Measurements of $b$-jet tagging efficiency with the ATLAS detector using $t\bar{t}$ events at $\sqrt{s}=13$ TeV

TL;DR

This paper measures the efficiency of identifying b-jets in proton-proton collisions at 13 TeV using ATLAS data, employing two methods to ensure precise calibration for physics analyses involving b-quarks.

Contribution

It introduces two complementary methods, including a boosted decision tree, to accurately measure b-jet tagging efficiency and derive data-to-simulation scale factors.

Findings

Data-to-simulation scale factors close to unity.

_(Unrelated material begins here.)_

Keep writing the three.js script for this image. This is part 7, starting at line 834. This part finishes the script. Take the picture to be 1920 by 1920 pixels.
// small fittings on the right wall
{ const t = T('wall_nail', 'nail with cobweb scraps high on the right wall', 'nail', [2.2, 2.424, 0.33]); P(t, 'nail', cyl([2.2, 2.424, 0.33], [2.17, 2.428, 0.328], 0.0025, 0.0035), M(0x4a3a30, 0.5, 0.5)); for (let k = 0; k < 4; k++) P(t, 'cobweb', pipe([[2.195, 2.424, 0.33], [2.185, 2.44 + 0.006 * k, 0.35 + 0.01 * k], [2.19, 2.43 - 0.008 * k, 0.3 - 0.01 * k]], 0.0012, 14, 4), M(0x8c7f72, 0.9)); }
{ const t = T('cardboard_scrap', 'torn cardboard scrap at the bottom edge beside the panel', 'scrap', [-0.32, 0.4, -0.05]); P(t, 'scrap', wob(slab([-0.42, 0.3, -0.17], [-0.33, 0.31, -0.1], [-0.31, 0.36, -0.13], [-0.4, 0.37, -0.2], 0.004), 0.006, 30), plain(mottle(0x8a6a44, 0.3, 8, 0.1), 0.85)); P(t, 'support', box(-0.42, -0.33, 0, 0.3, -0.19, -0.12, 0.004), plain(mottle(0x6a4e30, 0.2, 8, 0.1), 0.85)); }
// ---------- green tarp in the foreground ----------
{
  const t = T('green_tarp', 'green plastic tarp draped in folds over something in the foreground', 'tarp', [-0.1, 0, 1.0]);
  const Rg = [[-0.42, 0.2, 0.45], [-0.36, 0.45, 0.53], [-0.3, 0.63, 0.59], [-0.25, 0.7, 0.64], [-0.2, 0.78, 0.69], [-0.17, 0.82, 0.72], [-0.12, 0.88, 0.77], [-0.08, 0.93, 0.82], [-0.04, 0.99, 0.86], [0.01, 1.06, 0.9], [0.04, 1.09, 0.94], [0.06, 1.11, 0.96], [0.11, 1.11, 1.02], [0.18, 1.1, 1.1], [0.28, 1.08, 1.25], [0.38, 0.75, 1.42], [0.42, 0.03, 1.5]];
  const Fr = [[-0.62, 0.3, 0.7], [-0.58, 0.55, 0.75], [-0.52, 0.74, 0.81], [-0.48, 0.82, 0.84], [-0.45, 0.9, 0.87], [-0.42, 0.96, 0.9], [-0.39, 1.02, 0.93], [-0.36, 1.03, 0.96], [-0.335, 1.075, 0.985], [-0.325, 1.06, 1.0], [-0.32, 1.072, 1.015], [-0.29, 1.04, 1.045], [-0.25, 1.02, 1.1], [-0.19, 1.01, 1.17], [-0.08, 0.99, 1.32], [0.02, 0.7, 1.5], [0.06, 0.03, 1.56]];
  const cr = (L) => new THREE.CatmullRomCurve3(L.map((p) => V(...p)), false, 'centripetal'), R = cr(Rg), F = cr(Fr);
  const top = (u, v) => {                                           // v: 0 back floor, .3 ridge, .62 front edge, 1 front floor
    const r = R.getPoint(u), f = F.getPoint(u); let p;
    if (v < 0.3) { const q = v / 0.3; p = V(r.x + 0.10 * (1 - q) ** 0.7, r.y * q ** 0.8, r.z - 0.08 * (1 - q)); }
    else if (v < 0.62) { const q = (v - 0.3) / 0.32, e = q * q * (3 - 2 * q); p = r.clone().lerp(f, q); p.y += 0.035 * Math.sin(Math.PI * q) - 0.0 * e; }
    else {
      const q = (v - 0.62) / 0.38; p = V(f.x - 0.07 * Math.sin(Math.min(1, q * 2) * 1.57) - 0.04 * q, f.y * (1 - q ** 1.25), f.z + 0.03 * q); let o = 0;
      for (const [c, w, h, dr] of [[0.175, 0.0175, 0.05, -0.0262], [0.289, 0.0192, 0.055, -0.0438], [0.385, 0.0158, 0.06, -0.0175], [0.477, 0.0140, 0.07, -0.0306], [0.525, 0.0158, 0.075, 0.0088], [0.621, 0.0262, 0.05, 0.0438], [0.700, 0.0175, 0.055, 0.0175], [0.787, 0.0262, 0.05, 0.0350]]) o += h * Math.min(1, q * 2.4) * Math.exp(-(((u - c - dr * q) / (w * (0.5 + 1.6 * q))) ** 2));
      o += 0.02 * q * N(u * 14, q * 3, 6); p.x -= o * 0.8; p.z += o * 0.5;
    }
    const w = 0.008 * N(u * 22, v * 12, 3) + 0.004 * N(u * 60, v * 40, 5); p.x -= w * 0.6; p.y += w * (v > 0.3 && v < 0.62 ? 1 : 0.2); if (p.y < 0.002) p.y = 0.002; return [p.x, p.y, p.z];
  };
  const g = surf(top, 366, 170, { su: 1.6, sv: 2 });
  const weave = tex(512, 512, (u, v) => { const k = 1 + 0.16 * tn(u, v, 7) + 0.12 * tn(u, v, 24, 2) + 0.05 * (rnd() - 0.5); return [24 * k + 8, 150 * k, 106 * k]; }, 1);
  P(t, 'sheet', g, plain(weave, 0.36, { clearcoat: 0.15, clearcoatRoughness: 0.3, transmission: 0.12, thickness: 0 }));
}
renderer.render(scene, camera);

Uncertainties range from 2% to 12%.

Methods yield compatible and precise results.

Abstract

The efficiency to identify jets containing $b$-hadrons ($b$-jets) is measured using a high purity sample of dileptonic top quark-antiquark pairs ($t\bar{t}$) selected from the 36.1 fb$^{-1}$ of data collected by the ATLAS detector in 2015 and 2016 from proton-proton collisions produced by the Large Hadron Collider at a centre-of-mass energy $\sqrt{s}=13$ TeV. Two methods are used to extract the efficiency from $t\bar{t}$ events, a combinatorial likelihood approach and a tag-and-probe method. A boosted decision tree, not using $b$-tagging information, is used to select events in which two $b$-jets are present, which reduces the dominant uncertainty in the modelling of the flavour of the jets. The efficiency is extracted for jets in a transverse momentum range from 20 to 300 GeV, with data-to-simulation scale factors calculated by comparing the efficiency measured using collision data to that predicted by the simulation. The two methods give compatible results, and achieve a similar level of precision, measuring data-to-simulation scale factors close to unity with uncertainties ranging from 2% to 12% depending on the jet transverse momentum.